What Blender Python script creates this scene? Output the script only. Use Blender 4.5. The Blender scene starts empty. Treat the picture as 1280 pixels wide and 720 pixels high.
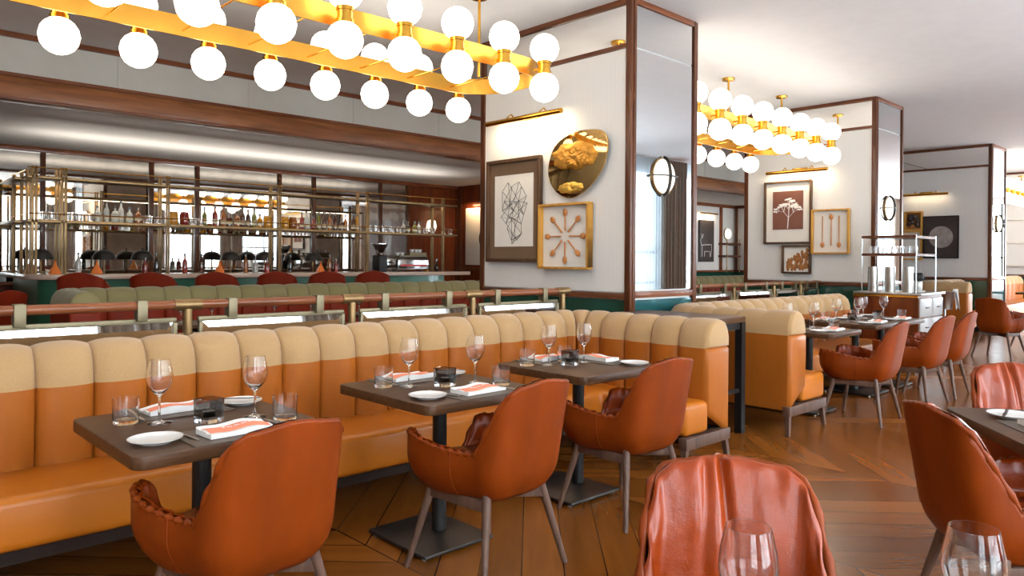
import bpy, bmesh, math, random
from mathutils import Vector, Matrix, noise
random.seed(7)
PI = math.pi
D = bpy.data
COL = bpy.context.scene.collection

# ------------------------------------------------------------------ colour
def L(r, g, b):
    def f(c):
        c /= 255.0
        return c / 12.92 if c <= .04045 else ((c + .055) / 1.055) ** 2.4
    return (f(r), f(g), f(b), 1.0)

# ------------------------------------------------------------------ materials
def nmat(name):
    m = D.materials.new(name); m.use_nodes = True
    nt = m.node_tree
    b = nt.nodes['Principled BSDF']
    return m, nt, b
def N(nt, kind, **kw):
    n = nt.nodes.new(kind)
    for k, v in kw.items():
        if k in n.inputs.keys(): n.inputs[k].default_value = v
        else: setattr(n, k, v)
    return n
def coords(nt, scale=(1, 1, 1), rot=(0, 0, 0), src='Object'):
    tc = N(nt, 'ShaderNodeTexCoord'); mp = N(nt, 'ShaderNodeMapping')
    mp.inputs['Scale'].default_value = scale; mp.inputs['Rotation'].default_value = rot
    nt.links.new(tc.outputs[src], mp.inputs['Vector'])
    return mp.outputs['Vector']
def ramp(nt, fac, stops):
    r = N(nt, 'ShaderNodeValToRGB'); e = r.color_ramp.elements
    e[0].position, e[0].color = stops[0]; e[1].position, e[1].color = stops[-1]
    for p, c in stops[1:-1]:
        x = e.new(p); x.color = c
    nt.links.new(fac, r.inputs['Fac']); return r.outputs['Color']
def bump(nt, b, h, strength, dist=.01):
    n = N(nt, 'ShaderNodeBump', Strength=strength, Distance=dist)
    nt.links.new(h, n.inputs['Height']); nt.links.new(n.outputs['Normal'], b.inputs['Normal'])
def mul(c, k): return (c[0] * k, c[1] * k, c[2] * k, 1)
def plain(name, c, rough=.5, metal=0., coat=0., var=.08, sc=6., bmp=0., bsc=60., spec=.5, stretch=(1, 1, 1)):
    m, nt, b = nmat(name)
    v = coords(nt, stretch)
    nz = N(nt, 'ShaderNodeTexNoise', Scale=sc, Detail=5.)
    nt.links.new(v, nz.inputs['Vector'])
    nt.links.new(ramp(nt, nz.outputs['Fac'], [(.3, mul(c, 1 - var)), (.7, mul(c, 1 + var))]), b.inputs['Base Color'])
    b.inputs['Roughness'].default_value = rough; b.inputs['Metallic'].default_value = metal
    b.inputs['Coat Weight'].default_value = coat; b.inputs['Specular IOR Level'].default_value = spec
    if bmp:
        n2 = N(nt, 'ShaderNodeTexNoise', Scale=bsc, Detail=3.); nt.links.new(v, n2.inputs['Vector'])
        bump(nt, b, n2.outputs['Fac'], bmp)
    return m
def leather(name, c, rough=.36, var=.16, coat=.12, fold=0.):
    m, nt, b = nmat(name)
    v = coords(nt)
    n1 = N(nt, 'ShaderNodeTexNoise', Scale=5.5, Detail=6.); nt.links.new(coords(nt, (1, 1, .3)), n1.inputs['Vector'])
    nt.links.new(ramp(nt, n1.outputs['Fac'], [(.3, mul(c, 1 - var)), (.55, c), (.75, mul(c, 1 + var))]), b.inputs['Base Color'])
    b.inputs['Roughness'].default_value = rough
    b.inputs['Coat Weight'].default_value = coat; b.inputs['Coat Roughness'].default_value = .25; b.inputs['Specular IOR Level'].default_value = .32 if coat else .16
    vo = N(nt, 'ShaderNodeTexVoronoi', Scale=260.); nt.links.new(v, vo.inputs['Vector'])
    n2 = N(nt, 'ShaderNodeTexNoise', Scale=11., Detail=4.); nt.links.new(v, n2.inputs['Vector'])
    ad = N(nt, 'ShaderNodeMath', operation='MULTIPLY_ADD'); ad.inputs[1].default_value = .06
    nt.links.new(vo.outputs['Distance'], ad.inputs[0]); nt.links.new(n2.outputs['Fac'], ad.inputs[2])
    bump(nt, b, ad.outputs[0], .18 + fold, .012)
    return m
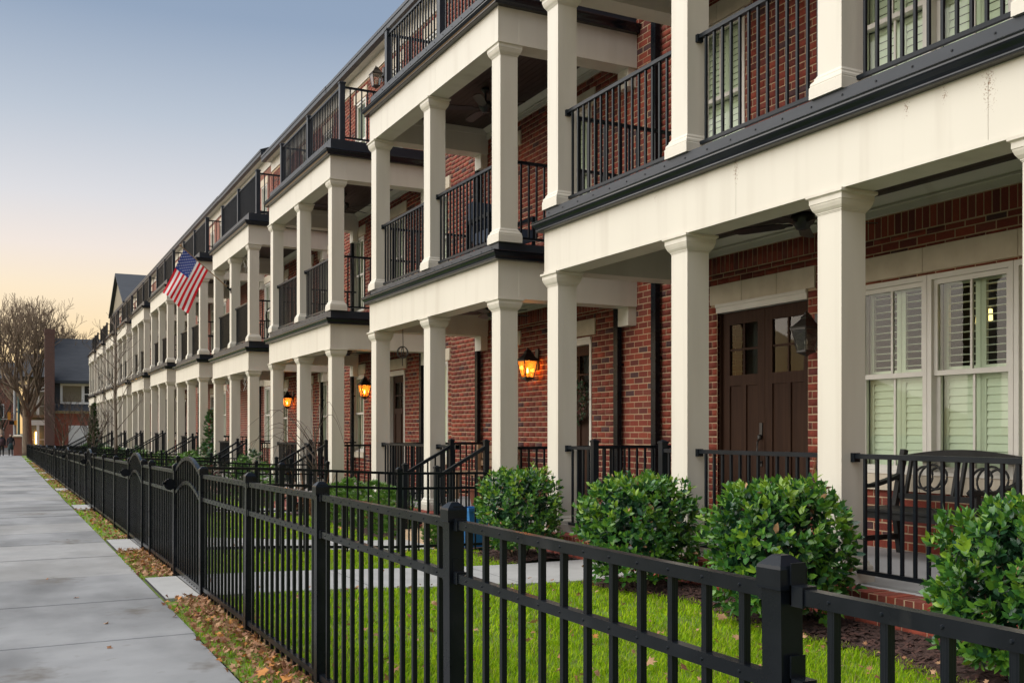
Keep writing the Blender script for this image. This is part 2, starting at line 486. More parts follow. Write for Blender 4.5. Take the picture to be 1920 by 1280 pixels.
class MB:
    def __init__(s):
        s.v, s.f, s.m = [], [], []

    def add(s, vs, fs, mi=0):
        o = len(s.v)
        s.v += [tuple(p) for p in vs]
        for f in fs:
            s.f.append(tuple(i + o for i in f))
            s.m.append(mi)
        return s

    def box(s, x0, x1, y0, y1, z0, z1, mi=0):
        x0, x1 = min(x0, x1), max(x0, x1)
        y0, y1 = min(y0, y1), max(y0, y1)
        z0, z1 = min(z0, z1), max(z0, z1)
        return s.add([(x0, y0, z0), (x1, y0, z0), (x1, y1, z0), (x0, y1, z0), (x0, y0, z1), (x1, y0, z1), (x1, y1, z1), (x0, y1, z1)],
                     [(0, 3, 2, 1), (4, 5, 6, 7), (0, 1, 5, 4), (1, 2, 6, 5), (2, 3, 7, 6), (3, 0, 4, 7)], mi)

    def bar(s, a, b, w, h, up=(0, 0, 1), mi=0):
        """box from a to b; w across, h along up"""
        a, b = Vector(a), Vector(b)
        d = (b - a).normalized()
        u = Vector(up)
        sd = d.cross(u)
        if sd.length < 1e-4:
            sd = d.cross(Vector((1, 0, 0)))
        sd.normalize()
        u = sd.cross(d)
        sd *= w / 2
        u = u * (h / 2)
        vs = [a - sd - u, a + sd - u, a + sd + u, a - sd + u, b - sd - u, b + sd - u, b + sd + u, b - sd + u]
        return s.add(vs, [(0, 1, 2, 3), (7, 6, 5, 4), (0, 4, 5, 1), (1, 5, 6, 2), (2, 6, 7, 3), (3, 7, 4, 0)], mi)

    def tube(s, pts, r, n=6, mi=0, cap=True):
        pts = [Vector(p) for p in pts]
        rs = r if isinstance(r, (list, tuple)) else [r] * len(pts)
        o = len(s.v)
        ref = Vector((0.31, 0.2, 0.93))
        for i, p in enumerate(pts):
            d = (pts[min(i + 1, len(pts) - 1)] - pts[max(i - 1, 0)])
            d = d.normalized() if d.length > 1e-9 else Vector((0, 0, 1))
            a = d.cross(ref)
            if a.length < 0.05:
                a = d.cross(Vector((1, 0, 0)))
            a.normalize()
            b_ = d.cross(a)
            for k in range(n):
                t = 2 * math.pi * k / n
                s.v.append(tuple(p + (a * math.cos(t) + b_ * math.sin(t)) * rs[i]))
        for i in range(len(pts) - 1):
            for k in range(n):
                k2 = (k + 1) % n
                s.f.append((o + i * n + k, o + i * n + k2, o + (i + 1) * n + k2, o + (i + 1) * n + k))
                s.m.append(mi)
        if cap:
            s.f.append(tuple(o + k for k in range(n))[::-1])
            s.m.append(mi)
            e = o + (len(pts) - 1) * n
            s.f.append(tuple(e + k for k in range(n)))
            s.m.append(mi)
        return s

    def sqloft(s, cx, cy, prof, mi=0):
        """square rings (half width, z)"""
        o = len(s.v)
        for h, z in prof:
            s.v += [(cx - h, cy - h, z), (cx + h, cy - h, z), (cx + h, cy + h, z), (cx - h, cy + h, z)]
        for i in range(len(prof) - 1):
            for k in range(4):
                k2 = (k + 1) % 4
                s.f.append((o + i * 4 + k, o + i * 4 + k2, o + i * 4 + 4 + k2, o + i * 4 + 4 + k))
                s.m.append(mi)
        s.f.append((o + 3, o + 2, o + 1, o))
        s.m.append(mi)
        e = o + 4 * (len(prof) - 1)
        s.f.append((e, e + 1, e + 2, e + 3))
        s.m.append(mi)
        return s

    def lathe(s, cx, cy, prof, n=16, mi=0):
        o = len(s.v)
        for r, z in prof:
            for k in range(n):
                t = 2 * math.pi * k / n
                s.v.append((cx + r * math.cos(t), cy + r * math.sin(t), z))
        for i in range(len(prof) - 1):
            for k in range(n):
                k2 = (k + 1) % n
                s.f.append((o + i * n + k, o + i * n + k2, o + (i + 1) * n + k2, o + (i + 1) * n + k))
                s.m.append(mi)
        s.f.append(tuple(o + k for k in range(n))[::-1])
        s.m.append(mi)
        e = o + n * (len(prof) - 1)
        s.f.append(tuple(e + k for k in range(n)))
        s.m.append(mi)
        return s

    def mesh(s, name, mats, smooth=False):
        me = bpy.data.meshes.new(name)
        me.from_pydata(s.v, [], s.f)
        mats = mats if isinstance(mats, (list, tuple)) else [mats]
        for mm in mats:
            me.materials.append(M[mm] if isinstance(mm, str) else mm)
        if len(mats) > 1:
            me.polygons.foreach_set('material_index', s.m)
        if smooth:
            me.polygons.foreach_set('use_smooth', [True] * len(s.f))
        me.update()
        return me

    def build(s, name, mats, parent=None, smooth=False):
        return obj(name, s.mesh(name, mats, smooth), parent)


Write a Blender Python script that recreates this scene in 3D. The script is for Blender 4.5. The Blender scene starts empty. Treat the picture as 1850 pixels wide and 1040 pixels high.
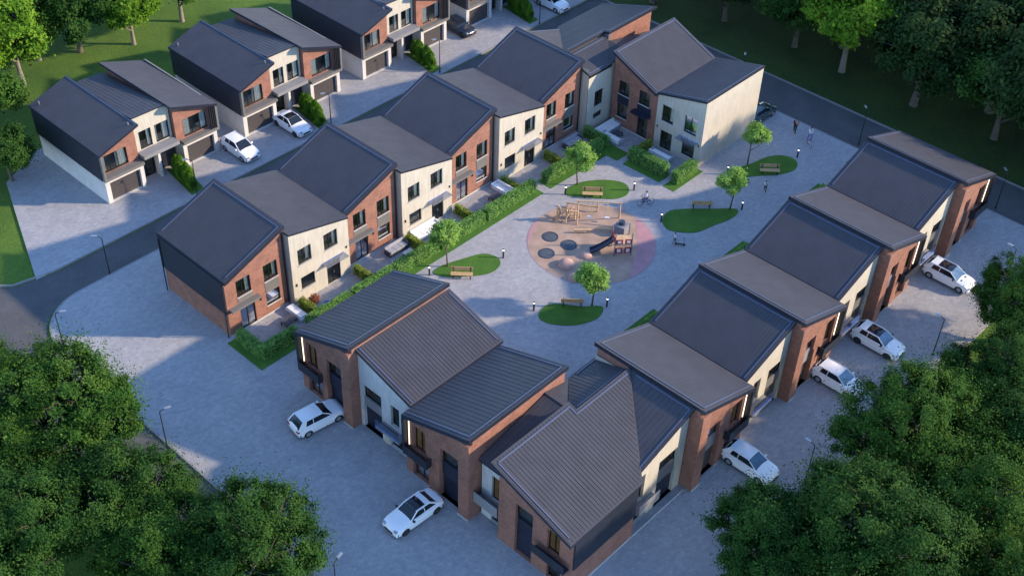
import bpy, bmesh, math, random
import numpy as np
from mathutils import Vector, Matrix
from mathutils.geometry import tessellate_polygon
R=math.radians; PI=math.pi
scene=bpy.context.scene
COL=scene.collection
# ------------------------------------------------------------------ materials
def newmat(name):
    m=bpy.data.materials.new(name); m.use_nodes=True
    nt=m.node_tree; b=nt.nodes['Principled BSDF']; return m,nt,b
def N(nt,t,**k):
    n=nt.nodes.new(t)
    for a,v in k.items(): setattr(n,a,v)
    return n
def setin(n,**k):
    for a,v in k.items(): n.inputs[a.replace('_',' ')].default_value=v
def ramp(nt,fac,stops):
    r=N(nt,'ShaderNodeValToRGB'); e=r.color_ramp.elements
    e[0].position=stops[0][0]; e[0].color=(*stops[0][1],1)
    e[1].position=stops[-1][0]; e[1].color=(*stops[-1][1],1)
    for p,c in stops[1:-1]:
        q=e.new(p); q.color=(*c,1)
    nt.links.new(fac,r.inputs[0]); return r.outputs[0]
def mixc(nt,fac,a,b,mode='MIX'):
    m=N(nt,'ShaderNodeMix',data_type='RGBA',blend_type=mode)
    for s,v in ((m.inputs[0],fac),(m.inputs[6],a),(m.inputs[7],b)):
        if hasattr(v,'is_output'): nt.links.new(v,s)
        elif isinstance(v,tuple): s.default_value=(*v,1)
        else: s.default_value=v
    return m.outputs[2]
def noise(nt,scale,detail=4,coord='Object',rough=.55):
    tc=N(nt,'ShaderNodeTexCoord'); n=N(nt,'ShaderNodeTexNoise'); setin(n,Scale=scale,Detail=detail,Roughness=rough)
    nt.links.new(tc.outputs[coord],n.inputs['Vector']); return n.outputs['Fac']
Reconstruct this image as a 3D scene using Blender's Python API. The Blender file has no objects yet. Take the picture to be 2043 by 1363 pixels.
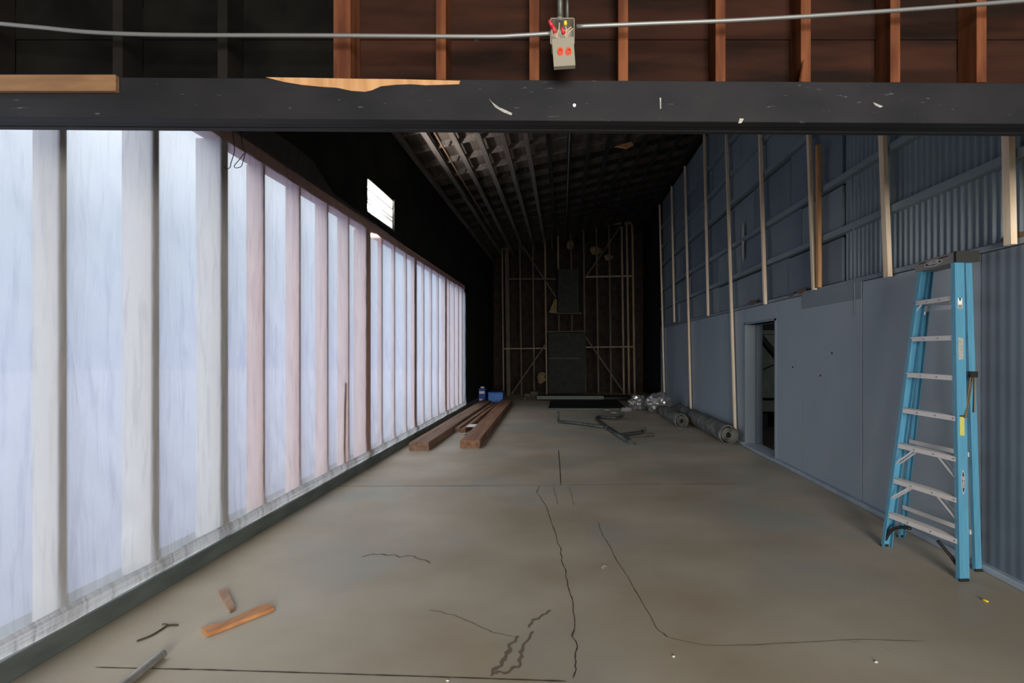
import bpy, bmesh, math, random
from mathutils import Vector, Matrix, noise
random.seed(7)
PI = math.pi
C = bpy.context.scene.collection
S = bpy.context.scene

# ------------------------------------------------------------ camera, world, lights, exposure
FPX, VX, VY, EYE = 908.0, 1123.0, 701.0, 1.64       # focal in px, vanishing point, eye height
cam_d = bpy.data.cameras.new('camera'); cam = bpy.data.objects.new('camera', cam_d); C.objects.link(cam)
cam.location = (0, 0, EYE); cam.rotation_euler = (PI/2, 0, 0)
cam_d.sensor_width = 36; cam_d.lens = 36*FPX/2043
cam_d.shift_x = -(VX-1021.5)/2043; cam_d.shift_y = (VY-681.5)/2043
cam_d.clip_start = 0.05; cam_d.clip_end = 300
S.camera = cam

w = bpy.data.worlds.new('sky'); S.world = w; w.use_nodes = True
wn, wl = w.node_tree.nodes, w.node_tree.links
wn.clear()
wo = wn.new('ShaderNodeOutputWorld'); bg = wn.new('ShaderNodeBackground'); tc = wn.new('ShaderNodeTexCoord')
sp = wn.new('ShaderNodeSeparateXYZ'); cr = wn.new('ShaderNodeValToRGB')
wl.new(tc.outputs['Generated'], sp.inputs[0]); wl.new(sp.outputs['Z'], cr.inputs[0])
cr.color_ramp.elements[0].position = 0.0; cr.color_ramp.elements[0].color = (0.47, 0.56, 0.80, 1)
cr.color_ramp.elements[1].position = 0.75; cr.color_ramp.elements[1].color = (3.8, 3.9, 3.9, 1)
e_ = cr.color_ramp.elements.new(0.20); e_.color = (0.60, 0.74, 0.90, 1)
wl.new(cr.outputs[0], bg.inputs['Color']); bg.inputs['Strength'].default_value = 1.0
wl.new(bg.outputs[0], wo.inputs[0])

def area(name, loc, rot, sx, sy, power, col):
    l = bpy.data.lights.new(name, 'AREA'); l.shape = 'RECTANGLE'; l.size = sx; l.size_y = sy
    l.energy = power; l.color = col
    o = bpy.data.objects.new(name, l); C.objects.link(o); o.location = loc; o.rotation_euler = rot
    return o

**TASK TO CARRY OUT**
Only the stretch from the line with "Reconstruct this image" through the line with "S = bpy.context.scene" should be copied, exactly and with both ends. Drop the pictures.

**CORRECT RESULT**
Reconstruct this image as a 3D scene using Blender's Python API. The Blender file has no objects yet. Take the picture to be 2043 by 1363 pixels.
import bpy, bmesh, math, random
from mathutils import Vector, Matrix, noise
random.seed(7)
PI = math.pi
C = bpy.context.scene.collection
S = bpy.context.scene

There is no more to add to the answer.